Le ricerche di Serale 1992 -Edelman 1987 - Edelman e Tononi 2000 confermano ciò che noi affermiamo almeno dai primi '80: il senso lo determina la psiche aiutata dall'opera, cioè dal bello, se no perché l'estetologia si chiamerebbe così? E il bello non ha bisogno di essere referenziale e monosemico, come vorrebbe essere il linguaggio, anzi più è linguaggio meno funziona il mezzo, ed è per questo che la poesia non dev'essere MAI interpretata letteralmente e/o forse è per questo che oggi questa forma d'arte incontra così poco i favori del pubblico. Quindi NON "perché ha un significato assegnato a livello culturale", anzi esattamente l'opposto, proprio perché quel significato NON CE L'HA o non lo dovrebbe avere in prima istanza (e qui ti rimandiamo al nostro post su verità e stato di coscienza cui non sembri aver dedicato la dovuta attenzione ;P). 



Insomma, per ricapitolare, il bello (= ciò che piace e/o l'opera d'arte) funziona perché attiva schemi neuronali in grado di connettere l'uomo a stati superiori dell'essere, similmente ai simboli reali, cioè non quelli referenziali (come la donnina stilizzata x il bagno femminile) ma quelli che utilizzano archetipi.
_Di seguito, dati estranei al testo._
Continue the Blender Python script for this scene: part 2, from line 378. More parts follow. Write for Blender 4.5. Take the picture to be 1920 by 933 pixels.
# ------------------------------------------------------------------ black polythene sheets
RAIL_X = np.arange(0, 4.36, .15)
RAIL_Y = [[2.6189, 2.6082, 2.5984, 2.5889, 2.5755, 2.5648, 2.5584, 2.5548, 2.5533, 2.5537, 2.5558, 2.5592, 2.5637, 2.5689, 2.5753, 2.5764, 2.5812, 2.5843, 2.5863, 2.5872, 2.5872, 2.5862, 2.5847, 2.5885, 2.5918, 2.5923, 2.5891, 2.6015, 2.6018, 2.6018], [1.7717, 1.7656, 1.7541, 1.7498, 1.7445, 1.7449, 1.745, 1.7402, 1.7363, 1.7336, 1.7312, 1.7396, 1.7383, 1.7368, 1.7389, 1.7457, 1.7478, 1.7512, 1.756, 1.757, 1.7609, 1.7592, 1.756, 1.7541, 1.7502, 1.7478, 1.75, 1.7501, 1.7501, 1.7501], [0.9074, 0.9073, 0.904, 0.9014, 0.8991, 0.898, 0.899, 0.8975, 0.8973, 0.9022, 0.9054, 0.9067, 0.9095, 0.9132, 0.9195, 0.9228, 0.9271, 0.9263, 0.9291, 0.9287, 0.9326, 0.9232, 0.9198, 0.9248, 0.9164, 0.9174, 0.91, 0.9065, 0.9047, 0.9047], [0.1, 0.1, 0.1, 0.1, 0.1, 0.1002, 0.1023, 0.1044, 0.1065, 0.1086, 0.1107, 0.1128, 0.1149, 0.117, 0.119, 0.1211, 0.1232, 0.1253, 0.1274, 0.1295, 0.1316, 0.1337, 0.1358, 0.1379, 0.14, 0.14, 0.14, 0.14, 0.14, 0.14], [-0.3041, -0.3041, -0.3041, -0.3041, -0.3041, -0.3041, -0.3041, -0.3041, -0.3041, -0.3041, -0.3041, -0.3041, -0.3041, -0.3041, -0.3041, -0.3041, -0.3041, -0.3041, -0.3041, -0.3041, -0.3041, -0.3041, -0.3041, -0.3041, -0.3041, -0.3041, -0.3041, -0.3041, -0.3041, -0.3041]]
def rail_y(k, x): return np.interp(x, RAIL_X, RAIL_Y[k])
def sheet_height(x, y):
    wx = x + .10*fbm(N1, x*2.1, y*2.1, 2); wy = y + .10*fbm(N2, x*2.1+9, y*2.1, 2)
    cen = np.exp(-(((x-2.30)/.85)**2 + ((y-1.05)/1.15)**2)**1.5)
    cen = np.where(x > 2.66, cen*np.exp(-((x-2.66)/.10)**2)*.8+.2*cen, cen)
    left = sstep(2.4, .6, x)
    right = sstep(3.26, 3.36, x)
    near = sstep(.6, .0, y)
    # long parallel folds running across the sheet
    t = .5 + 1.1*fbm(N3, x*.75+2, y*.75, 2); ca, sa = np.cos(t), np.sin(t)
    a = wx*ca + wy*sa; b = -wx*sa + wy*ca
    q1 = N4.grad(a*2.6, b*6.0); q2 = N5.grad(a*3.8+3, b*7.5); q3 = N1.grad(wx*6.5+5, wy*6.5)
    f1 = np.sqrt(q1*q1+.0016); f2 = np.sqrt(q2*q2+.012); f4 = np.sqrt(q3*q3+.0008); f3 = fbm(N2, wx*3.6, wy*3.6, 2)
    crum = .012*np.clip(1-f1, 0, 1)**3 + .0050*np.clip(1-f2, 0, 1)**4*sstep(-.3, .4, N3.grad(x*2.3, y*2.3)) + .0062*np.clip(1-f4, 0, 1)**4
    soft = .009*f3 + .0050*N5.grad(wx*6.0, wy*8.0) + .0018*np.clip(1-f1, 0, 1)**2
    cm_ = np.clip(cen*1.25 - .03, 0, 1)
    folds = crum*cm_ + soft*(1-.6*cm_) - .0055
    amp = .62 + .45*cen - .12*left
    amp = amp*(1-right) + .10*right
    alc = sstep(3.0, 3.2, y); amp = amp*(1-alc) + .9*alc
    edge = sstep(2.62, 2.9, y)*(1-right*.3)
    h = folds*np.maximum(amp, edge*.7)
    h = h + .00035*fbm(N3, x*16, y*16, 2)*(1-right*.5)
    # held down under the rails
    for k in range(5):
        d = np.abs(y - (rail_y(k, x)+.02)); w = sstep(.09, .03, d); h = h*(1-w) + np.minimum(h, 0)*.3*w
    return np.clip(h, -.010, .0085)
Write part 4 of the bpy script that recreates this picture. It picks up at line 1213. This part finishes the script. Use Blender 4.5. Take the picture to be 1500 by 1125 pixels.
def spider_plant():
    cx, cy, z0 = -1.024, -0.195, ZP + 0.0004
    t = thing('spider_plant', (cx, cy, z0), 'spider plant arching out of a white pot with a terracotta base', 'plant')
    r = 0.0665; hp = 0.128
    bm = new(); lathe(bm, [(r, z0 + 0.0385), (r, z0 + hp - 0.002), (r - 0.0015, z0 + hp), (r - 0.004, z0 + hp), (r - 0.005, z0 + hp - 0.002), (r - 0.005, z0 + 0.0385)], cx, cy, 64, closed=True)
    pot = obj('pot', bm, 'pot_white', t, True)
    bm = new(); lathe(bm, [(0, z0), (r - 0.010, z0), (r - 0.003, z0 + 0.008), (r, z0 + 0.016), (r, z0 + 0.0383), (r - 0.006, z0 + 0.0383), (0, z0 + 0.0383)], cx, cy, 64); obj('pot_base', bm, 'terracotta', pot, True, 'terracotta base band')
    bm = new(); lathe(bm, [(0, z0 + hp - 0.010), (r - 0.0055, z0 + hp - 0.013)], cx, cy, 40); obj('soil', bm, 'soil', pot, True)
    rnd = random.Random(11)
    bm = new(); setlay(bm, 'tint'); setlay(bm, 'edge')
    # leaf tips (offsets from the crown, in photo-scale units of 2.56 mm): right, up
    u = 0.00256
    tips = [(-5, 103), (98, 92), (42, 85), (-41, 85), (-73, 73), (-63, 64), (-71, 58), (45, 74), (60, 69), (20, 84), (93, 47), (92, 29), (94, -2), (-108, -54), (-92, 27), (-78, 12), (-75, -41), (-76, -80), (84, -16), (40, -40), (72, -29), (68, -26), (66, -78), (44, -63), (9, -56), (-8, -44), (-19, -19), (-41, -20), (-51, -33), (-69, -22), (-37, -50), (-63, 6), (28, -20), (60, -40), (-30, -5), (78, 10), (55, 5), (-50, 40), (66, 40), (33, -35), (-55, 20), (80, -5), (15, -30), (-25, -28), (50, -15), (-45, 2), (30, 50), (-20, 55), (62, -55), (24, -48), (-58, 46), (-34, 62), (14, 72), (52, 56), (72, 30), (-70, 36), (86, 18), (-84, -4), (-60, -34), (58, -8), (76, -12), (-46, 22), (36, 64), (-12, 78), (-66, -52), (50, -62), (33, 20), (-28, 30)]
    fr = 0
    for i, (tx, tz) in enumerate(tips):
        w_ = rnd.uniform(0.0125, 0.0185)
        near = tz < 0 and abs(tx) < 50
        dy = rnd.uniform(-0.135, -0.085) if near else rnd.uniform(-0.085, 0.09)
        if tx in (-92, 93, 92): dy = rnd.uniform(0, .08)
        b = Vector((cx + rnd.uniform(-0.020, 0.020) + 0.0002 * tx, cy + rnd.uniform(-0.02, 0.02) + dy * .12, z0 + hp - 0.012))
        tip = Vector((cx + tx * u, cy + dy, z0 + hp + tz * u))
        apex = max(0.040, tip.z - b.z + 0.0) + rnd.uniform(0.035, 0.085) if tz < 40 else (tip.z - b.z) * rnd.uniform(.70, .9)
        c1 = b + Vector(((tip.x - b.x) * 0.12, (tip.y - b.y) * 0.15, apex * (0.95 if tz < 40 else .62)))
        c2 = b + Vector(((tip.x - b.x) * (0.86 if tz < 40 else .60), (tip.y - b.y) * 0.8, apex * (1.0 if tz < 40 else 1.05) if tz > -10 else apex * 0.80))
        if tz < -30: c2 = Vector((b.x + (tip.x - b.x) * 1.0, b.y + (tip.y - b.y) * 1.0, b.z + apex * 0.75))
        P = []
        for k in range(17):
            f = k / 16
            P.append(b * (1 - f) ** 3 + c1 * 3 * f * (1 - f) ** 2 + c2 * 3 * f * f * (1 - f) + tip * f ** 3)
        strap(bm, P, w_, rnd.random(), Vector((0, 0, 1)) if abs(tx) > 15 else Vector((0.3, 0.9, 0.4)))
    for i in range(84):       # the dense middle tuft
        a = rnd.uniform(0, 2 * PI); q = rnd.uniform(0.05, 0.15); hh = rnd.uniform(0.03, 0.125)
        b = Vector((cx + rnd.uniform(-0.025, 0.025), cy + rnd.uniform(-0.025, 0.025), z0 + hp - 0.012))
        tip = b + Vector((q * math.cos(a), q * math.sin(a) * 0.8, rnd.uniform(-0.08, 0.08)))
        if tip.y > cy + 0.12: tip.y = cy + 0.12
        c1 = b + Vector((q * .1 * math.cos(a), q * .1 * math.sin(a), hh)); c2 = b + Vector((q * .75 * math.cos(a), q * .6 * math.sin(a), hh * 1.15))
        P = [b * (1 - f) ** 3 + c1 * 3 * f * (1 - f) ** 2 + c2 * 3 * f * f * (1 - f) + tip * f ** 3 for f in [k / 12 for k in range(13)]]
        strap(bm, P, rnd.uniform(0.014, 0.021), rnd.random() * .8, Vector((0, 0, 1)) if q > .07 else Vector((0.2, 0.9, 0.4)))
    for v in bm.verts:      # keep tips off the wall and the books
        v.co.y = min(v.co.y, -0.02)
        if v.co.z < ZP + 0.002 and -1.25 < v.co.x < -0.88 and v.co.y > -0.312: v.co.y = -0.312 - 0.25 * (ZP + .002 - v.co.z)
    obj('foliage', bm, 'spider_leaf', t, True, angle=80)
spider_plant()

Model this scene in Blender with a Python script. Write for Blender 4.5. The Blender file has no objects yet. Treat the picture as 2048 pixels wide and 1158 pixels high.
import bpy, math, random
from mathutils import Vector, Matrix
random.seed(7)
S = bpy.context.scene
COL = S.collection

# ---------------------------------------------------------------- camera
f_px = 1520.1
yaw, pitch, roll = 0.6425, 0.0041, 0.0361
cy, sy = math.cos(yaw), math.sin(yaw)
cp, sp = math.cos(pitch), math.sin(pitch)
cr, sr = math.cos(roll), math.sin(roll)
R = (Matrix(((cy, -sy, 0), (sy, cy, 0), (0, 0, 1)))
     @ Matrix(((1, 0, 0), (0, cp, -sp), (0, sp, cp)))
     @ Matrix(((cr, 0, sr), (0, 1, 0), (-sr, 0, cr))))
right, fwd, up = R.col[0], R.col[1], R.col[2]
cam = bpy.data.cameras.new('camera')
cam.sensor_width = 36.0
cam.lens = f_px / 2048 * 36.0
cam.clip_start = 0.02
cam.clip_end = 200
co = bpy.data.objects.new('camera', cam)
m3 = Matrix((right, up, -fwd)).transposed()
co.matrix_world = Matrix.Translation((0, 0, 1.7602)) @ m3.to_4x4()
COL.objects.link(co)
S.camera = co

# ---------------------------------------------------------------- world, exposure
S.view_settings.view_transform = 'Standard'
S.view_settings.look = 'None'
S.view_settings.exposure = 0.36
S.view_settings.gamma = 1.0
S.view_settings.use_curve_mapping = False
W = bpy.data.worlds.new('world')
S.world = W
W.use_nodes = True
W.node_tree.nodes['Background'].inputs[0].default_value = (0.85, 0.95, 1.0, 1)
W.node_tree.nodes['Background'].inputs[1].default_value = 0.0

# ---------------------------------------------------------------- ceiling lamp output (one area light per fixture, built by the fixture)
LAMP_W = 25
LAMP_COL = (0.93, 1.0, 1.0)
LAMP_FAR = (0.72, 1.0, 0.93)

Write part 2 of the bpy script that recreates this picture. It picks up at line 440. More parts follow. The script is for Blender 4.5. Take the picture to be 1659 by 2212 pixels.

Jung ha dimostrato che questi ultimi, funzionando anche coi dementi, rappresentano veri universali culturali, ovvero segni correttamente decodificati (con maggiore o minore delta di scarto, ok) da popoli, culture e classi sociali tanto distanti quanto non comunicanti. Il potere poi fa il suo gioco ma questo ci interessa poco, se non a ulteriore suffragio di questa che per noi è un'evidenza. Ma il punto sta proprio qui: a cosa serve quest'eccitazione, quest'attivazione? Per l'idiozia post-berlusconiana che ci circonda, serve a godere del bello (cosa che così è stata almeno dal Rinascimento in poi, specie in epoca post-sessantottina), soprattutto se immediato, di basso livello o degradante, o almeno così al potere interessa far credere alla gente. Per noi invece serve a unire - secondo il suo etimo simbolicamente - agli stati superiori dell'essere fino ai più sublimi, da noi chiamati trascendenti, che poi sono lo scopo ultimo e vero dell'uomo, ciò che nega alle fondamenta Darwin applicato all'uomo e determinismi culturali di sorta (pur senza escludere la loro parte nella generale entropia di eventi che riguarda l'umanità dolente).

Ma questo, caro Tommaso, che te lo diciamo a fa'? Si tratta della classica verità attinente lo stato di coscienza e o è ovvia o è falsa. Un salutone e... grazie per averci dato l'occasione per poter esprimere certi concetti che speriamo siano stati utili a tutti!